Although prior SSDC qualifying proposals were generally very impressive documents, SSDC scenarios are always challenging and there is always room for improvement. Based on proposals produced in prior years, we offer the following suggestions to the competing teams:
- SSDC judges are intimatelyfamiliar with space settlement designs you can find on the Internet, especially those associated with the 1970’s NASA studies. It is expected that you will develop a new and original design in response to the RFP. Judges do recognize, however, that it is inefficient design practice to “reinvent the wheel”, so judicious use of existing technologies and ideas is expected. Per standard industry and scientific policy, it is necessary to attribute (document the source of) any design concept not developed specifically for this RFP. Be sure to reference websites, books, magazines, and even your team’s own prior work used as sources for this proposal. For example, designs from a prior Competition proposal MUST reference the prior proposal as a source of the concept.
WARNING: if the judges see the same design drawing and/or descriptive text in more than one proposal, any proposals that include the duplicated information will be penalized if they do not attribute the source(s) of the ideas
Pay attention to the technologies accepted for the Space Settlement scenario, as described in the materials posted on our website and provided in competition materials provided upon registration. For example, fusion electrical power is specifically disallowed. Space elevators from earth orbit to earth surface are not included in the technology descriptions because materials that could enable them to be built do not exist (note: carbon nanotubes show promise, but a recent conference on Space Elevators confirmed they are not yet the answer). The AEC team members personally know many of the people on the cutting edge of these and other technologies, and are familiar with their work. Do not believe everything you see on the Internet. Innovation and creativity are, however, encouraged–within the Laws of Physics.
- Follow instructions carefully! Most proposals did not meet the “minimum requirements” defined in the RFP to include specific tables and illustrations.

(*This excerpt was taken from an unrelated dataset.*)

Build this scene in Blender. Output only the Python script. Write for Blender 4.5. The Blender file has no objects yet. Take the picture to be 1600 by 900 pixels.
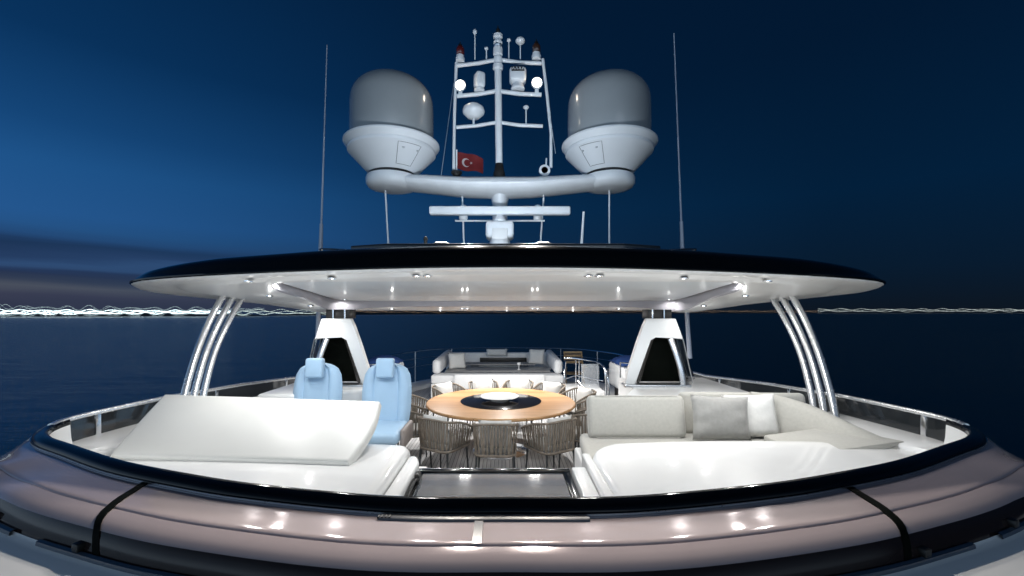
import bpy, bmesh, math, random
from mathutils import Vector, Matrix
random.seed(7)
PI = math.pi
S = bpy.context.scene
C = S.collection

# ---------------------------------------------------------------- camera
F, CX, HY, CZ = 674.0, 790.0, 487.0, 2.08      # focal length and eye point measured from the round table
cd = bpy.data.cameras.new('camera'); cam = bpy.data.objects.new('camera', cd); C.objects.link(cam)
cam.location = (0, 0, CZ); cam.rotation_euler = (PI/2, 0, 0)
cd.sensor_width = 36; cd.lens = F/1600*36
cd.shift_x = 10/1600; cd.shift_y = 37/1600
cd.clip_start = 0.05; cd.clip_end = 60000
S.camera = cam
S.view_settings.view_transform = 'Standard'; S.view_settings.look = 'None'
S.view_settings.exposure = 0; S.view_settings.gamma = 1
S.cycles.use_denoising = True
try: S.cycles.denoiser = 'OPENIMAGEDENOISE'
except Exception: pass
S.cycles.max_bounces = 8; S.cycles.glossy_bounces = 5; S.cycles.transmission_bounces = 6
S.cycles.sample_clamp_indirect = 4; S.cycles.caustics_reflective = False; S.cycles.caustics_refractive = False

# ---------------------------------------------------------------- dusk sky
W = bpy.data.worlds.new('World'); S.world = W; W.use_nodes = True
nt = W.node_tree; nt.nodes.clear()
def N(t, **k):
    n = nt.nodes.new(t)
    for a, b in k.items(): setattr(n, a, b)
    return n
def L(a, b): nt.links.new(a, b)
def mth(op, a, b=None, c=None, clamp=False):
    n = N('ShaderNodeMath', operation=op, use_clamp=clamp)
    for i, v in enumerate((a, b, c)):
        if v is None: continue
        if isinstance(v, (int, float)): n.inputs[i].default_value = v
        else: L(v, n.inputs[i])
    return n.outputs[0]
def ramp(fac, stops, interp='LINEAR'):
    r = N('ShaderNodeValToRGB'); e = r.color_ramp; e.interpolation = interp
    while len(e.elements) < len(stops): e.elements.new(0.5)
    for el, (p, c) in zip(e.elements, stops):
        el.position = p; el.color = (*c, 1) if len(c) == 3 else c
    L(fac, r.inputs[0]); return r.outputs[0]
def mixc(f, a, b, mode='MIX'):
    n = N('ShaderNodeMix', data_type='RGBA', blend_type=mode)
    for s, v in ((0, f), (6, a), (7, b)):
        if isinstance(v, (int, float)): n.inputs[s].default_value = v
        elif isinstance(v, tuple): n.inputs[s].default_value = (*v, 1)
        else: L(v, n.inputs[s])
    return n.outputs[2]
tc = N('ShaderNodeTexCoord'); sp = N('ShaderNodeSeparateXYZ'); L(tc.outputs['Generated'], sp.inputs[0])
dx, dy, dz = sp.outputs
elev = mth('MAXIMUM', mth('DIVIDE', mth('ARCSINE', dz), PI/2), 0)          # 0 horizon, 1 zenith
az = mth('ARCTAN2', dx, dy)                                              # 0 astern, -pi/2 port of picture
side = mth('MULTIPLY_ADD', mth('SINE', az), 0.5, 0.5)                      # 0 far left .. 1 far right
left = ramp(elev, [(0, (.022,.044,.080)), (.035, (.022,.062,.130)), (.10, (.019,.100,.29)), (.15, (.014,.092,.27)), (.19, (.008,.064,.20)),
                   (.27, (.003,.034,.115)), (.42, (.0014,.018,.062)), (1, (.0008,.007,.026))])
right = ramp(elev, [(0, (.004,.008,.015)), (.05, (.0025,.011,.028)), (.14, (.0010,.014,.043)), (.30, (.0008,.0095,.031)), (1, (.0006,.004,.016))])
f_side = ramp(side, [(.08, (0,0,0)), (.30, (.42,.42,.42)), (.52, (.88,.88,.88)), (.80, (1,1,1))])
sky = mixc(f_side, left, right)
# streaky cloud bank low on the left
mp = N('ShaderNodeCombineXYZ'); L(mth('MULTIPLY', az, 1.1), mp.inputs[0])
L(mth('ADD', mth('MULTIPLY', elev, 26), mth('MULTIPLY', az, 0.9)), mp.inputs[1])
no = N('ShaderNodeTexNoise'); no.inputs['Scale'].default_value = 1.5; no.inputs['Detail'].default_value = 5; no.inputs['Roughness'].default_value = .45
L(mp.outputs[0], no.inputs['Vector'])
e2 = mth('ADD', elev, mth('MULTIPLY', mth('SUBTRACT', no.outputs[0], .5), .035))
cmask = mth('MULTIPLY', ramp(side, [(.12, (1,1,1)), (.24, (.75,.75,.75)), (.36, (.25,.25,.25)), (.5, (0,0,0))]),
            ramp(e2, [(.07, (1,1,1)), (.088, (0,0,0))]))
ccol = ramp(e2, [(0, (.028,.036,.068)), (.012, (.040,.046,.082)), (.024, (.068,.080,.110)), (.034, (.028,.042,.080)), (.042, (.016,.030,.078)),
                 (.049, (.032,.080,.19)), (.055, (.018,.044,.115)), (.066, (.012,.034,.090)), (.078, (.016,.055,.155))])
sky = mixc(cmask, sky, ccol)
# pale afterglow ahead of the bow, behind the photographer
ahead = mth('MULTIPLY', mth('MAXIMUM', mth('MULTIPLY', mth('COSINE', mth('ADD', az, -0.35)), -1), 0), 1)
glow = ramp(elev, [(0, (.95,1.25,1.6)), (.05, (1.0,1.32,1.65)), (.14, (.40,.58,.80)), (.26, (.05,.10,.17)), (.5, (.006,.02,.05)), (1, (0,0,0))])
sky2 = mixc(mth('POWER', ahead, .7), sky, glow)
bg = N('ShaderNodeBackground'); L(sky2, bg.inputs[0]); bg.inputs[1].default_value = 1.0
wo = N('ShaderNodeOutputWorld'); L(bg.outputs[0], wo.inputs[0])

# the sun has set; only a trace of directional afterglow is left, from over the bow
sl = bpy.data.lights.new('afterglow', 'SUN'); sl.energy = .10; sl.angle = math.radians(25); sl.color = (.80, .90, 1)
so = bpy.data.objects.new('afterglow', sl); C.objects.link(so); so.rotation_euler = (math.radians(80), 0, math.radians(15))
GLOW_W = .35; FILL_E = 50; UP_W = 30
LAMP_W, COVE, FLOOD_W = 5.0, 130.0, 62.0

# ---------------------------------------------------------------- materials
MATS = {}
def mat(name, col, rough=.5, metal=0, coat=0, bump=None, var=0, vscale=8, emit=None, alpha=1, trans=0, ior=1.45, sheen=0, rvar=0):
    m = bpy.data.materials.new(name); m.use_nodes = True; t = m.node_tree; p = t.nodes['Principled BSDF']
    p.inputs['Base Color'].default_value = (*col, 1); p.inputs['Roughness'].default_value = rough
    p.inputs['Metallic'].default_value = metal; p.inputs['Coat Weight'].default_value = coat
    p.inputs['Coat Roughness'].default_value = .05; p.inputs['Alpha'].default_value = alpha
    p.inputs['Transmission Weight'].default_value = trans; p.inputs['IOR'].default_value = ior
    p.inputs['Sheen Weight'].default_value = sheen
    o = t.nodes.new('ShaderNodeTexCoord')
    nz = t.nodes.new('ShaderNodeTexNoise'); nz.inputs['Scale'].default_value = vscale; nz.inputs['Detail'].default_value = 4
    t.links.new(o.outputs['Object'], nz.inputs['Vector'])
    if var:
        r = t.nodes.new('ShaderNodeValToRGB'); r.color_ramp.elements[0].position = .3; r.color_ramp.elements[1].position = .7
        r.color_ramp.elements[0].color = (*[c*(1-var) for c in col], 1); r.color_ramp.elements[1].color = (*[min(1, c*(1+var)) for c in col], 1)
        t.links.new(nz.outputs[0], r.inputs[0]); t.links.new(r.outputs[0], p.inputs['Base Color'])
    if rvar:
        q = t.nodes.new('ShaderNodeMapRange'); q.inputs[3].default_value = max(0, rough-rvar); q.inputs[4].default_value = rough+rvar
        t.links.new(nz.outputs[0], q.inputs[0]); t.links.new(q.outputs[0], p.inputs['Roughness'])
    if bump:
        nb = t.nodes.new('ShaderNodeTexNoise'); nb.inputs['Scale'].default_value = bump[0]; nb.inputs['Detail'].default_value = 6
        t.links.new(o.outputs['Object'], nb.inputs['Vector'])
        b = t.nodes.new('ShaderNodeBump'); b.inputs['Strength'].default_value = bump[1]; b.inputs['Distance'].default_value = bump[2]
        t.links.new(nb.outputs[0], b.inputs['Height']); t.links.new(b.outputs[0], p.inputs['Normal'])
    if emit:
        p.inputs['Emission Color'].default_value = (*emit[0], 1); p.inputs['Emission Strength'].default_value = emit[1]
    MATS[name] = m; return m
def edit(m): return m.node_tree, m.node_tree.nodes['Principled BSDF']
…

- Follow instructions carefully! If you post illustrations in a website, you must allocate space in your proposal page count to show copies of those illustrations. A general expectation is that every proposal sub-section (e.g., 2.1, 2.2, and 2.3) that references illustrations in the website will include an illustration of the required size. Deviations from this rule are penalized in the scoring.
- Follow instructions carefully! Teams often try to squeeze more information into the page allowance by narrowing margins, reducing font size, or even including fold-out pages. Even tiny compression of font size (e.g., to 95%) is readily apparent to Judges who have seen hundreds of properly-formatted proposals. These deviations from the requirements are penalized in the scoring.
- Artwork is very important to show your designs, and not only for the Judges. We sense that teams which include more and better illustrations produce proposals with more internal consistency between proposal sections; artwork enables your team members to share the vision of the design and understand how their pieces fit into it. Be sure especially to show orientation of floors and decks with respect to settlement rotation–be careful not to show any representation that the judges may interpret as showing floors or decks oriented improperly.
- Generalizations do not score well; specific descriptions earn points. Show the Judges that you understand what the RFP requests and you know how to provide what the customer needs.
Finally, the Judges recognize that it is impossible to thoroughly address every RFP point in only 40 pages. Much of your team’s success will depend on your ability to conserve page count by succinctly and cleverly compressing data into the allowed format. All of your competitors are facing exactly the same challenge. The successful teams will be those that persevere through the frustration of a very difficult task.